When my Christian, evangelical buddies rip on Catholicism, or dismiss it entirely (which is sometimes even worse), I get incredibly annoyed because often they (like me, before I became a roommate to three nuns) are speaking out of ignorance.  I am reminded tonight of a good friend of mine’s frustration, in that society has made her faith out to be a freak show of idolization and rigidity.   Of course, this doesn’t take myself off the hook; I admit that I passed tremendous judgment on my Catholic brothers and sisters before I became a part of this program and lived with nuns.  I definitely hated on some traditional practices that seemed like blatant absurdity or narrow-mindedness.

God has taken these past four months and used them to open my heart and mind, sometimes taking me places I’d rather not go in order to show me that I am way too prideful of my Protestantism instead of finding my pride in Him only.  He has revealed Himself to me while in Mass, while participating in traditionally Catholic prayers or services, and that shouldn’t shock me or my evangelical friends.  My roommate my junior year in college decided to become a Catholic. I am just beginning to sympathize with her frustration that no one understood or really cared, and Campus Crusade for Christ, with which I was a leader at the time, practically shunned her for it.  She left Crusade feeling bruised by her family in Christ and rejected them, and me, in return because of it.  I admit that my response to her desire was less than graceful.  I had just pursued a sincere knowledge of God that previous summer, or was “reborn” so to speak, so I was rejuvenated with strictly evangelical ideals and so I could not, at the time, understand even her desire to become a Catholic.  I didn’t get it and I judged her for it.  Right now my heart breaks for how terrible she must have felt because of me and my dismissive attitude about it all.

Now I am on the other side of the fence; I have been exposed to some beautiful Catholics, even apart from the nuns I live with, and learned about the tradition and the reasoning behind the devotion, the Saints, the iconography and the liturgy.  I get it now.  I don’t agree with all of it, for sure.  But a slew of my Protestant friends still don’t get it and don’t seem to even want to.  Like it is irrelevant, or something.  I’m not even Catholic but because I have grown to cherish the tradition as a part of their community, I’m finding that my friends’ comments can be downright hurtful, and their dismissive tones hit me square in the face.

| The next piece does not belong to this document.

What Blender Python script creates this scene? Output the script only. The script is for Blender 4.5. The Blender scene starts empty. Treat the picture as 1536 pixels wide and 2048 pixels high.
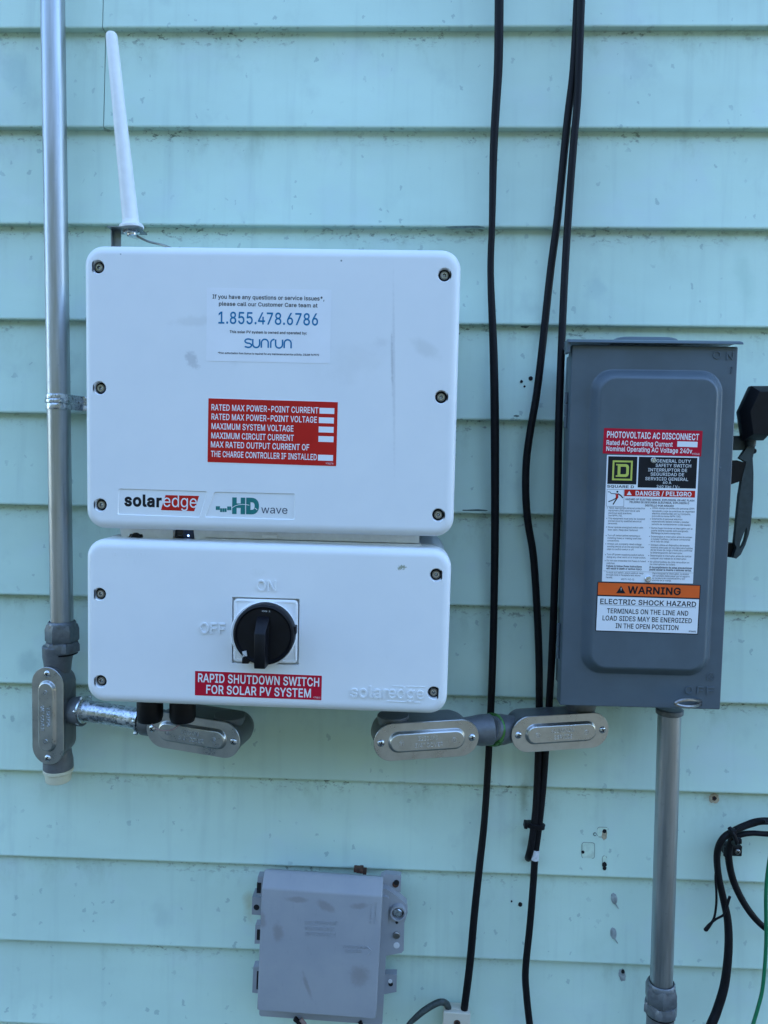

I want them to be aware of the gems that Catholicism has to offer, like I have experienced.  I feel like until real community is experienced within a tradition – or any belief system for that matter – a person is still going to be ignorant in some way or form.  I understand Catholicism because I have been immersed in it for the past four months.  I can read texts on Islam until my eyes fall out, but I will never really understand or empathize unless in put myself in their community, make friends with Muslims in the neighborhood or experience their traditions first hand.  How else would I begin to see the similarities between our faiths?  Or begin to look at a Muslim as a potential brother in Christ, let alone one of God’s cherished beings?  The same applies within the Christian faith, between Protestants and Catholics, and I can say that because God has allowed me to experience this first hand.  I believe that God wants me and you to be informed.

My initial ignorance may have been judgmental bliss to me, but it certainly wasn’t bliss to God.